Power. It's about power. And power is tied to race. It's morally disgusting, and a lot of this talk is just misdirection, avoiding the real, valid source of anger and rebellion.

4 comments

> This is going through tribal lands because the tribes are poor and legally limited

The pipeline runs close to, not "through tribal lands" [1]. The environmental concern is fair. If my neighbor builds a 300 dB speaker on their property, I have a reasonable claim to damages.

The "sacred lands" and threat to "way of life" claims, however, seem disingenuous. It amounts to laying claims based on hypotheticals on someone else's property.

[1] https://en.wikipedia.org/wiki/Dakota_Access_Pipeline#Tribal_...

"Disingenuous" is unfair. But symbolic, certainly.

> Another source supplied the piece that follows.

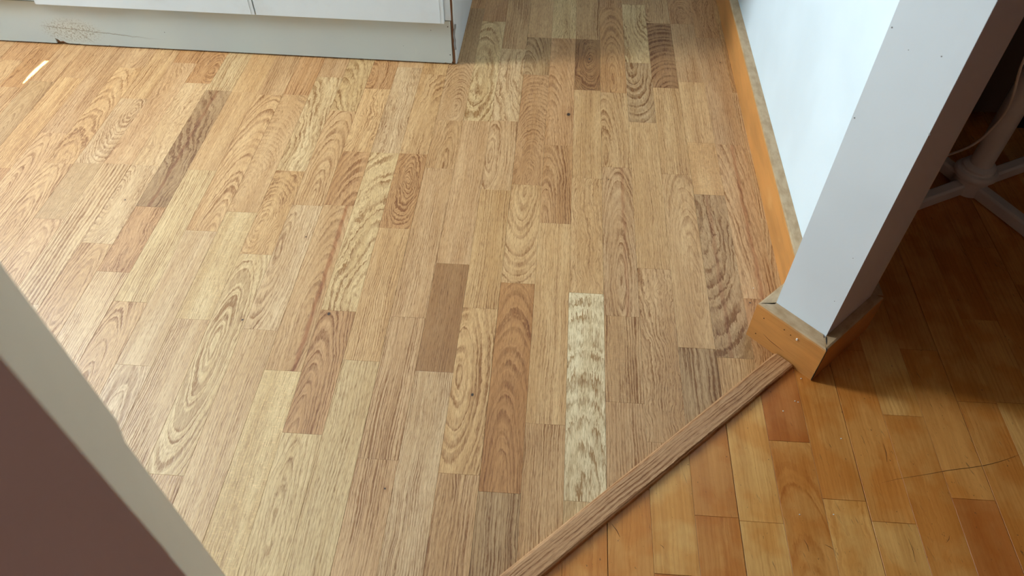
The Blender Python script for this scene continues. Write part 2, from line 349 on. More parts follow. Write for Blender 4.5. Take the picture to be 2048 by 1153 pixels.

What this is really about, what I'm getting at, is that this is being done because no one actually gives a shit about the tribes, except the tribes. The state is more or less free to steal from the tribes, or endanger them. If anything of value is found in whatever land they have left, it's taken from them.

So this is symbolism. Standing in front of a bulldozer and saying "NO" is all they have left.

"Disingenuous" seems fair to me. The land is suddenly sacred and inviolable when someone asks to build a pipeline near it (not on it), but the massive casinos these tribes erect on their "sacred" land isn't an issue.

I would be more amenable to the tribes if they were honest and upfront about what they're doing: a form of collective bargaining to maximize compensation from the government.

Now that is disingenuous. There's no casino there. Not all land is sacred, but some is. Casinos aren't built on land that might face internal opposition within a tribe.
This has absolutely nothing to do with race. We would probably see LESS outrage if this was happening in a rural white community. But somehow because this is in "Indian lands" that are sacred we all claim "race" and "evil white people" again. Please stop infantilising these native American individuals, they are people.
Please stop stealing from them.
It isn't going through tribal lands.
Perhaps not. But it's going through their water.
You mean to tell me there aren't pipelines running under water supplies? I'd suggest you look at a map.